Sure, my priorities were going to change. I would have less time and energy for the type of activism I had been doing before as I became absorbed in my baby and nurturing my new family. I was grateful to have that luxury, unlike so many other women who had to work exhausting and dangerous jobs just to survive. However, I was also on the threshold of a very powerful chapter of my life, where my understanding of the issues I had been grappling with would become more concrete, more urgent, and more real.

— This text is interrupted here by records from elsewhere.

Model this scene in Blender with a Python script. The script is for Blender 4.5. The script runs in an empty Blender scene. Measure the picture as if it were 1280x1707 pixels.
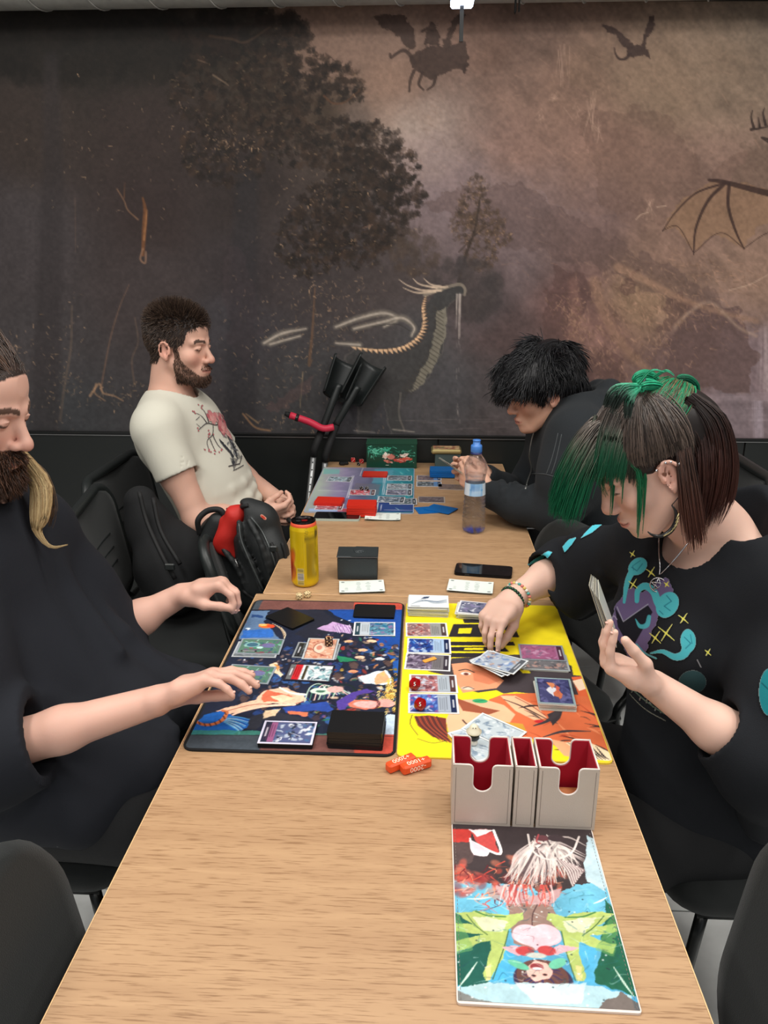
import bpy, math, random
import numpy as np
from mathutils import Vector, Matrix
from mathutils.bvhtree import BVHTree
rng = np.random.default_rng(7); random.seed(7)
scn = bpy.context.scene; COL = scn.collection
PI = math.pi
# ---------------------------------------------------------------- camera
CAM = np.array([0., 0., 1.52]); FPX = 1300.; PITCH = math.radians(18.0); YAW = math.radians(2.85)
cd = bpy.data.cameras.new('camera'); cam = bpy.data.objects.new('camera', cd); COL.objects.link(cam)
cam.location = CAM; cam.rotation_euler = (PI/2-PITCH, 0, YAW)
cd.sensor_fit = 'VERTICAL'; cd.sensor_height = 36; cd.lens = FPX/1707*36; cd.clip_start = .02
scn.camera = cam
# ---------------------------------------------------------------- world, lights, exposure
w = bpy.data.worlds.new('world'); scn.world = w; w.use_nodes = True
w.node_tree.nodes['Background'].inputs[0].default_value = (.93, .96, 1, 1)
w.node_tree.nodes['Background'].inputs[1].default_value = .6
scn.view_settings.view_transform = 'Standard'; scn.view_settings.look = 'None'
scn.view_settings.exposure = -.08; scn.view_settings.gamma = 1; scn.view_settings.use_curve_mapping = False
def area(name, loc, sx, sy, power, col=(1, .97, .92), rot=(0, 0, 0)):
    l = bpy.data.lights.new(name, 'AREA'); l.shape = 'RECTANGLE'; l.size = sx; l.size_y = sy; l.energy = power; l.color = col
    o = bpy.data.objects.new(name, l); COL.objects.link(o); o.location = loc; o.rotation_euler = rot
    return o
area('ceiling_light', (-.9, .7, 2.88), .3, 1.2, 24)
area('ceiling_light', (.9, .7, 2.88), .3, 1.2, 24)
area('ceiling_light', (0, 1.7, 2.88), 1.2, .3, 20)
area('ceiling_light', (-2.1, .9, 2.88), .4, 1.4, 26)  # added side fill over the left, put in to brighten the floor
area('ceiling_light', (2.1, .9, 2.88), .4, 1.4, 26)  # matching fill added on the right for a brighter floor
area('ceiling_light', (-1.6, 1.9, 2.88), .6, .3, 6)
area('ceiling_light', (1.6, 1.9, 2.88), .6, .3, 6)
area('ceiling_light', (0, -1.2, 2.88), 2.4, .5, 42)
# ---------------------------------------------------------------- pixel rays of the photograph's view, intersected with real planes
_fw = np.array([-math.sin(YAW)*math.cos(PITCH), math.cos(YAW)*math.cos(PITCH), -math.sin(PITCH)])
_rt = np.array([math.cos(YAW), math.sin(YAW), 0.]); _up = np.cross(_rt, _fw)
def _ray(x, y): return _fw+_rt*(x-640)/FPX-_up*(y-853.5)/FPX
TZ = .74; WY = 3.07
def onz(x, y, z=TZ): r = _ray(x, y); return CAM+r*((z-CAM[2])/r[2])
def ony(x, y, Y): r = _ray(x, y); return CAM+r*(Y/r[1])
def proj(p): d = np.asarray(p, float)-CAM; return 640+FPX*(d@_rt)/(d@_fw), 853.5-FPX*(d@_up)/(d@_fw)
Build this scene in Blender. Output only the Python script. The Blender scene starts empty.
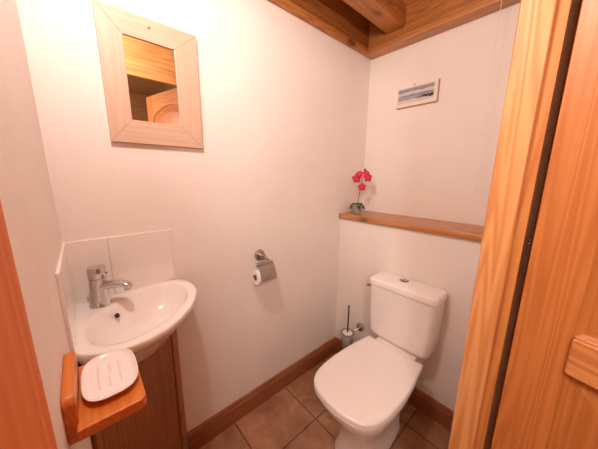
import bpy, bmesh, math, random
from mathutils import Vector, Matrix
random.seed(4)
S = bpy.context.scene
COL = S.collection
PI = math.pi

# ------------------------------------------------------------------ materials
def new_mat(name):
    m = bpy.data.materials.new(name); m.use_nodes = True
    nt = m.node_tree
    return m, nt, nt.nodes['Principled BSDF']

def N(nt, t, **kw):
    n = nt.nodes.new(t)
    for k, v in kw.items():
        if k in n.inputs.keys(): n.inputs[k].default_value = v
        else: setattr(n, k, v)
    return n

def ramp(nt, stops):
    r = nt.nodes.new('ShaderNodeValToRGB')
    cr = r.color_ramp
    while len(cr.elements) < len(stops): cr.elements.new(0.5)
    for e, (p, c) in zip(cr.elements, stops):
        e.position = p; e.color = (*c, 1)
    return r

def plain(name, col, rough=.5, metal=0, coat=0, trans=0, ior=1.45):
    m, nt, b = new_mat(name)
    b.inputs['Base Color'].default_value = (*col, 1)
    b.inputs['Roughness'].default_value = rough
    b.inputs['Metallic'].default_value = metal
    b.inputs['Coat Weight'].default_value = coat
    b.inputs['Coat Roughness'].default_value = .05
    b.inputs['Transmission Weight'].default_value = trans
    b.inputs['IOR'].default_value = ior
    return m

def glaze(name, col, rough=.12, var=.03):
    m, nt, b = new_mat(name)
    tc = N(nt, 'ShaderNodeTexCoord')
    n = N(nt, 'ShaderNodeTexNoise', Scale=6.0, Detail=2.0)
    nt.links.new(tc.outputs['Object'], n.inputs['Vector'])
    r = ramp(nt, [(.3, tuple(c*(1-var) for c in col)), (.7, col)])
    nt.links.new(n.outputs['Fac'], r.inputs[0]); nt.links.new(r.outputs[0], b.inputs['Base Color'])
    b.inputs['Roughness'].default_value = rough
    b.inputs['Coat Weight'].default_value = .3; b.inputs['Coat Roughness'].default_value = .06
    return m

def plaster(name, col, bump=.4):
    m, nt, b = new_mat(name)
    tc = N(nt, 'ShaderNodeTexCoord')
    n1 = N(nt, 'ShaderNodeTexNoise', Scale=5.0, Detail=3.0)
    n2 = N(nt, 'ShaderNodeTexNoise', Scale=26.0, Detail=5.0, Roughness=.6)
    nt.links.new(tc.outputs['Object'], n1.inputs['Vector']); nt.links.new(tc.outputs['Object'], n2.inputs['Vector'])
    r = ramp(nt, [(.3, tuple(c*.965 for c in col)), (.7, col)])
    nt.links.new(n1.outputs['Fac'], r.inputs[0]); nt.links.new(r.outputs[0], b.inputs['Base Color'])
    mx = N(nt, 'ShaderNodeMath', operation='MULTIPLY_ADD'); mx.inputs[1].default_value = .28
    nt.links.new(n2.outputs['Fac'], mx.inputs[0]); nt.links.new(n1.outputs['Fac'], mx.inputs[2])
    bp = N(nt, 'ShaderNodeBump', Strength=bump, Distance=.012)
    nt.links.new(mx.outputs[0], bp.inputs['Height']); nt.links.new(bp.outputs[0], b.inputs['Normal'])
    b.inputs['Roughness'].default_value = .75
    return m

def wood(name, axis, light, dark, knot=None, scale=1.0, rough=.42, knots=True, seed=0):
    """pine / varnished timber with the grain along 'axis'"""
    m, nt, b = new_mat(name)
    L = nt.links.new
    tc = N(nt, 'ShaderNodeTexCoord')
    mp = N(nt, 'ShaderNodeMapping'); L(tc.outputs['Object'], mp.inputs['Vector'])
    mp.inputs['Location'].default_value = (seed*1.7, seed*.9, seed*2.3)
    sc = [1.0, 1.0, 1.0]; sc['xyz'.index(axis)] = .045
    mp.inputs['Scale'].default_value = sc
    n1 = N(nt, 'ShaderNodeTexNoise', Scale=13*scale, Detail=2.0, Roughness=.45, Distortion=.25)
    n2 = N(nt, 'ShaderNodeTexNoise', Scale=90*scale, Detail=3.0, Roughness=.6)
    L(mp.outputs[0], n1.inputs['Vector']); L(mp.outputs[0], n2.inputs['Vector'])
    # growth rings: repeated bands out of the slow noise
    mu = N(nt, 'ShaderNodeMath', operation='MULTIPLY'); mu.inputs[1].default_value = 95.0
    L(n1.outputs['Fac'], mu.inputs[0])
    sn = N(nt, 'ShaderNodeMath', operation='SINE'); L(mu.outputs[0], sn.inputs[0])
    ma = N(nt, 'ShaderNodeMath', operation='MULTIPLY_ADD'); ma.inputs[1].default_value = .27; ma.inputs[2].default_value = .32
    L(sn.outputs[0], ma.inputs[0])
    ad = N(nt, 'ShaderNodeMath', operation='MULTIPLY_ADD'); ad.inputs[1].default_value = .5
    L(n2.outputs['Fac'], ad.inputs[0]); L(ma.outputs[0], ad.inputs[2])
    r = ramp(nt, [(.1, light), (.9, dark)]); L(ad.outputs[0], r.inputs[0])
    out = r.outputs[0]
    if knots:
        mp2 = N(nt, 'ShaderNodeMapping'); L(tc.outputs['Object'], mp2.inputs['Vector'])
        s2 = [1.0, 1.0, 1.0]; s2['xyz'.index(axis)] = .45
        mp2.inputs['Scale'].default_value = s2; mp2.inputs['Location'].default_value = (seed*.31+.2, seed*.7, seed*.43)
        nz = N(nt, 'ShaderNodeTexNoise', Scale=18.0, Detail=2.0)
        L(mp2.outputs[0], nz.inputs['Vector'])
        mv = N(nt, 'ShaderNodeMixRGB', blend_type='ADD'); mv.inputs[0].default_value = .02
        L(mp2.outputs[0], mv.inputs[1]); L(nz.outputs['Color'], mv.inputs[2])
        vo = N(nt, 'ShaderNodeTexVoronoi', Scale=5.0); L(mv.outputs[0], vo.inputs['Vector'])
        rk = ramp(nt, [(.06, (1, 1, 1)), (.13, (0, 0, 0))]); L(vo.outputs['Distance'], rk.inputs[0])
        mk = N(nt, 'ShaderNodeMixRGB'); L(rk.outputs[0], mk.inputs[0]); L(out, mk.inputs[1])
        kc = knot or tuple(c*.4 for c in dark)
        mk.inputs[2].default_value = (*kc, 1); out = mk.outputs[0]
    L(out, b.inputs['Base Color'])
    bp = N(nt, 'ShaderNodeBump', Strength=.12, Distance=.003)
    L(ad.outputs[0], bp.inputs['Height']); L(bp.outputs[0], b.inputs['Normal'])
    b.inputs['Roughness'].default_value = rough
    return m

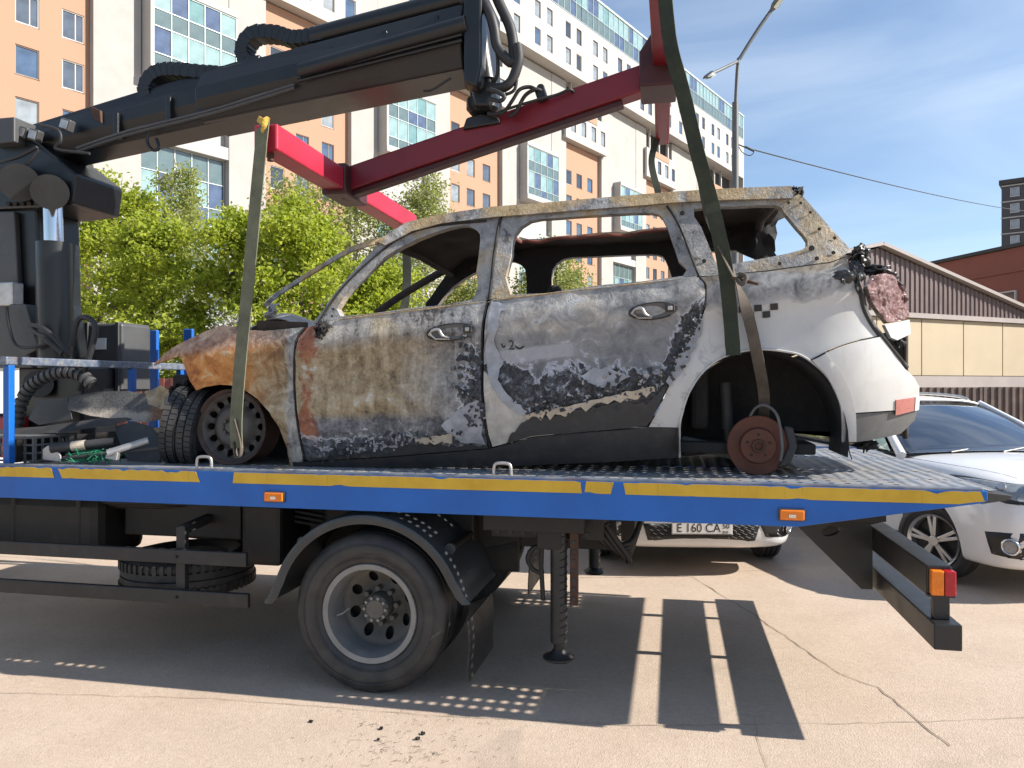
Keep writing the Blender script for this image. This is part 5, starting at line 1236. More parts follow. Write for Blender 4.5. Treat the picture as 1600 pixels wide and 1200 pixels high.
for px, py, r_ in ((1066, 333, .011), (1100, 408, .009), (1232, 317, .006), (1251, 317, .006), (1266, 332, .006), (1280, 358, .007), (1304, 372, .007), (1268, 388, .012), (1302, 395, .008), (1276, 404, .009), (1218, 412, .008), (521, 483, .006), (519, 494, .006)):
    a = on_side(px, py, .002); n_ = Vector((0, -1, .3)).normalized()
    MB().revolve([(r_ * .4, 0), (r_, .004), (r_ * 1.25, 0)], (0, 0, 0), 'y', 14, closed=False).shift(a + Vector((0, -.006, 0))).build('frame_hole_rim', M_RAIL, car)
    MB().revolve([(0, 0), (r_, 0)], (0, 0, 0), 'y', 14, closed=False).shift(a + Vector((0, -.0055, 0))).build('frame_hole', M_SOOTB, car)
# roof skin with the burnt-out opening
zr_pts = [(a[0], a[1]) for a in rail_t]
def zroof(x):
    for (x0, z0), (x1, z1) in zip(zr_pts[:-1], zr_pts[1:]):
        if x <= x1: return z0 + (z1 - z0) * (x - x0) / (x1 - x0)
    return zr_pts[-1][1]
xh0, xh1 = XZ(745, 330)[0], XZ(1055, 300)[0]; x_end = XZ(1238, 293)[0]; x_beg = XZ(600, 372)[0]
def ragged(p0, p1, n, amp, seed): return [(p0[0] + (p1[0] - p0[0]) * i / n + amp * N3(i * 1.7, seed), p0[1] + (p1[1] - p0[1]) * i / n + amp * N3(i * 1.3, seed + 9)) for i in range(n)]
hole = ragged((xh0, 4.46), (xh1, 4.46), 16, .03, 1) + ragged((xh1, 4.46), (xh1 - .02, 5.34), 10, .05, 2) + ragged((xh1 - .02, 5.40), (xh0 + .05, 5.46), 16, .05, 3) + ragged((xh0 + .05, 5.46), (xh0, 4.46), 10, .05, 4)
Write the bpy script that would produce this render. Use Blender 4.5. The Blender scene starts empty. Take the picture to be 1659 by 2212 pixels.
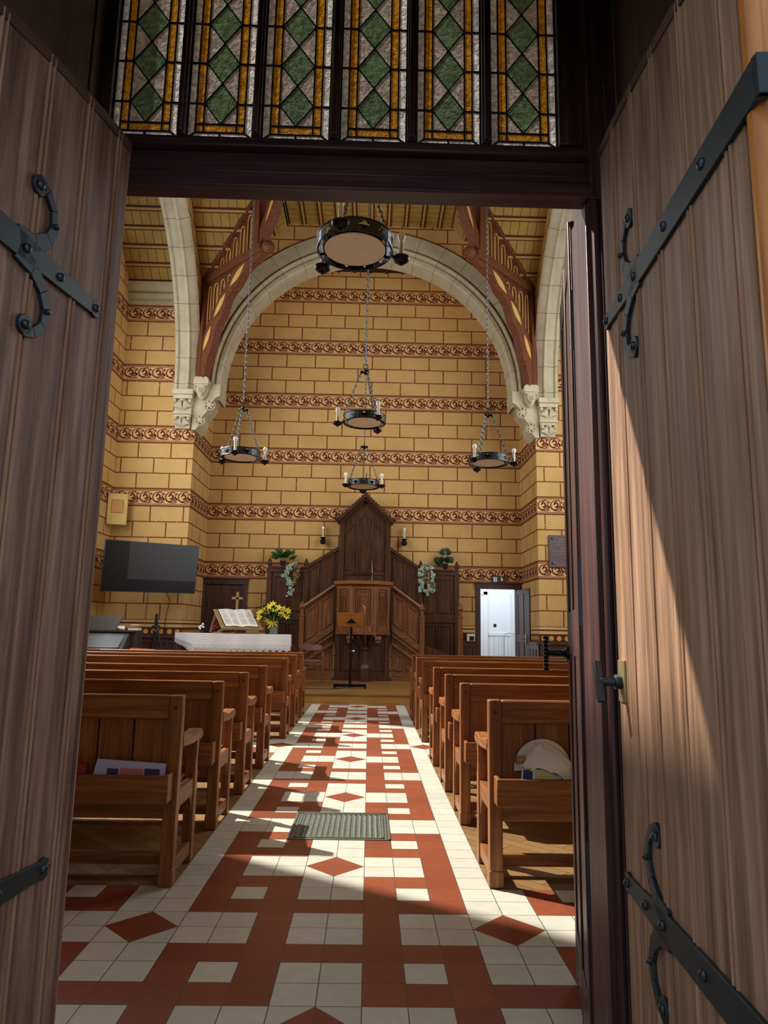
import bpy, math, random
from mathutils import Vector, Matrix
random.seed(7)
PI = math.pi
sc = bpy.context.scene
# ------------------------------------------------------------------ camera, light, exposure
CAM = Vector((0.1681, 0.0, 1.3652))
AX = (Vector((0.99961, -0.02122, 0.01788)), Vector((-0.02116, -0.16598, 0.98590)), Vector((0.01795, 0.98590, 0.16636)))
cd = bpy.data.cameras.new('camera'); cam = bpy.data.objects.new('camera', cd); sc.collection.objects.link(cam)
cd.sensor_fit = 'HORIZONTAL'; cd.sensor_width = 36.0; cd.lens = 36.0 * 1504.7 / 1659.0
cd.clip_start = 0.02; cd.clip_end = 200
m = Matrix.Identity(4)
for i in range(3):
    m[i][0] = AX[0][i]; m[i][1] = AX[1][i]; m[i][2] = -AX[2][i]; m[i][3] = CAM[i]
cam.matrix_world = m
sc.camera = cam
sc.view_settings.view_transform = 'Standard'; sc.view_settings.look = 'None'
sc.view_settings.exposure = 0.45; sc.view_settings.gamma = 1.0
sc.view_settings.use_curve_mapping = False
w = bpy.data.worlds.new('sky'); sc.world = w; w.use_nodes = True
bg = w.node_tree.nodes['Background']; bg.inputs[0].default_value = (0.72, 0.84, 1.0, 1); bg.inputs[1].default_value = 0.78
SUN_DIR = Vector((0.60, -0.374, -0.707))
sl = bpy.data.lights.new('sun', 'SUN'); so = bpy.data.objects.new('sun', sl); sc.collection.objects.link(so)
sl.energy = 6.0; sl.angle = math.radians(0.8); sl.color = (1.0, 0.94, 0.82)
so.rotation_euler = SUN_DIR.to_track_quat('-Z', 'Y').to_euler(); so.location = (-12, 16, 14)
def area(name, loc, target, sx, sy, e, col=(1, 0.97, 0.92)):
    l = bpy.data.lights.new(name, 'AREA'); l.shape = 'RECTANGLE'; l.size = sx; l.size_y = sy; l.energy = e; l.color = col
    o = bpy.data.objects.new(name, l); sc.collection.objects.link(o); o.location = loc
    o.rotation_euler = (Vector(target) - Vector(loc)).to_track_quat('-Z', 'Y').to_euler(); return o
area('window_daylight_left', (-5.6, 11.0, 5.8), (1.0, 13.0, 3.5), 6.5, 5.0, 240)  # added fill lamp in the unseen left window, boosting its daylight
area('window_daylight_right', (5.6, 11.0, 5.8), (-1.0, 13.0, 3.5), 6.5, 5.0, 240)  # added fill lamp in an unseen right window, for interior brightness
area('window_daylight_nave', (-5.6, 5.6, 7.4), (0.5, 5.5, 2.0), 1.6, 2.4, 14)  # weak added fill lamp on the wall below the unseen nave window
area('back_room_daylight', (3.4, 18.6, 3.3), (3.4, 19.4, 0.8), 1.6, 0.9, 36, (0.92, 0.96, 1.0))  # added unseen lamp near the ceiling, brightening the windowless white room

# ------------------------------------------------------------------ materials
MATS = {}
def rgb(h):
    h = h.lstrip('#'); c = [int(h[i:i + 2], 16) / 255 for i in (0, 2, 4)]
    return tuple((x / 12.92 if x <= 0.04045 else ((x + 0.055) / 1.055) ** 2.4) for x in c) + (1,)
class NT:
    def __init__(s, name):
        s.m = bpy.data.materials.new(name); s.m.use_nodes = True; s.t = s.m.node_tree; s.n = s.t.nodes; s.l = s.t.links
        s.p = s.n['Principled BSDF']; MATS[name] = s.m
    def node(s, typ, **k):
        x = s.n.new(typ)
        for a, b in k.items(): setattr(x, a, b)
        return x
    def put(s, val, sock):
        if hasattr(val, 'is_output') or isinstance(val, bpy.types.NodeSocket): s.l.new(val, sock)
        else: sock.default_value = val
    def math(s, op, a, b=None, c=None):
        x = s.node('ShaderNodeMath', operation=op); s.put(a, x.inputs[0])
        if b is not None: s.put(b, x.inputs[1])
        if c is not None: s.put(c, x.inputs[2])
        return x.outputs[0]
    def mix(s, f, a, b, typ='MIX'):
        x = s.node('ShaderNodeMix', data_type='RGBA', blend_type=typ)
        s.put(f, x.inputs[0]); s.put(a, x.inputs[6]); s.put(b, x.inputs[7]); return x.outputs[2]
    def noise(s, vec, scale, detail=3, rough=.5, dist=0):
        x = s.node('ShaderNodeTexNoise'); s.l.new(vec, x.inputs['Vector']); x.inputs['Scale'].default_value = scale
        x.inputs['Detail'].default_value = detail; x.inputs['Roughness'].default_value = rough; x.inputs['Distortion'].default_value = dist
        return x.outputs['Fac']
    def coord(s, kind='Object', scale=(1, 1, 1), rot=(0, 0, 0)):
        tc = s.node('ShaderNodeTexCoord'); mp = s.node('ShaderNodeMapping'); s.l.new(tc.outputs[kind], mp.inputs[0])
        mp.inputs['Scale'].default_value = scale; mp.inputs['Rotation'].default_value = rot; return mp.outputs[0]
    def ramp(s, f, stops):
        x = s.node('ShaderNodeValToRGB'); s.l.new(f, x.inputs[0]); e = x.color_ramp.elements
        while len(e) < len(stops): e.new(0.5)
        for i, (p, c) in enumerate(stops): e[i].position = p; e[i].color = c
        return x.outputs[0]
    def bump(s, h, strength=.3, dist=.01):
        b = s.node('ShaderNodeBump'); b.inputs['Strength'].default_value = strength; b.inputs['Distance'].default_value = dist
        s.l.new(h, b.inputs['Height']); s.l.new(b.outputs[0], s.p.inputs['Normal'])
    def done(s, col=None, rough=.5, metal=0, spec=.5):
        if col is not None: s.put(col, s.p.inputs['Base Color'])
        s.put(rough, s.p.inputs['Roughness']); s.p.inputs['Metallic'].default_value = metal
        s.p.inputs['Specular IOR Level'].default_value = spec
        return s.m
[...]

It has been argued that instead of refraining from having children, people who have a deep awareness of the issues of human rights, environmental stewardship, animal welfare and the like should have children who will carry on a legacy of activism. This is certainly not a stance I would personally advocate – I am humbled by people who choose to fully dedicate themselves to a cause they believe in, and grateful for their devotion. That said, it is crucial to imbue the coming generation with the consciousness, creativity, critical thinking skills, and motivation to change the world for the better, and we as parents are uniquely positioned to do just that.

I recently read that the most rapidly growing market for organic food is among new mothers. These women presumably already knew something about the dangers of the various fertilizers, insecticides, herbicides and fungicides that are applied to most of the fruit and vegetables grown in the United States, and of the various antibiotics, growth hormones, and other drugs routinely administered to livestock. What changed, I think, is that while the risk to themselves was one they were willing to take, they were unwilling to risk their children’s health and future for the sake of convenience or saving a few food dollars. I believe that many women experience this type of altered perspective upon entering into motherhood. Consider global warming, which suddenly seems much more imminent when we begin to consider it with respect not just to our own lives but to the lifespans of our children, grandchildren, and great-grandchildren. Through our children, we become personally invested in the future of this planet and all those who inhabit it. Parent have “skin in the game”, so to speak.

When a reporter asked Mahatma Gandhi what his message was to the world, his reply was “My life is my message.” For me, I would answer that my child is my message. The choice to bring her into the world was my statement that I believe sustainability and peace will win out over destructiveness and greed. I have made a promise, by having my daughter, that I will do everything in my power to create the just, beautiful, and sustainable world that I for her. Having a child requires great courage and commitment. I have come to see the act of consciously becoming a parent, and of consciously parenting, as an act of rebellion against the forces that are destroying our planet. Choosing to bring something beautiful into the world diminishes the ugliness. My parenting has become my new form of activism.

I may lack the time these days to do all the research and volunteer work that I used to do. What I lack in time, however, I believe I make up for in motivation – the motivation to build a community of supportive, loving and humane people to surround my family, to be aware of the example I am setting for my daughter, and to do the inner work required to become the kind of mother, wife, and human being I want to be.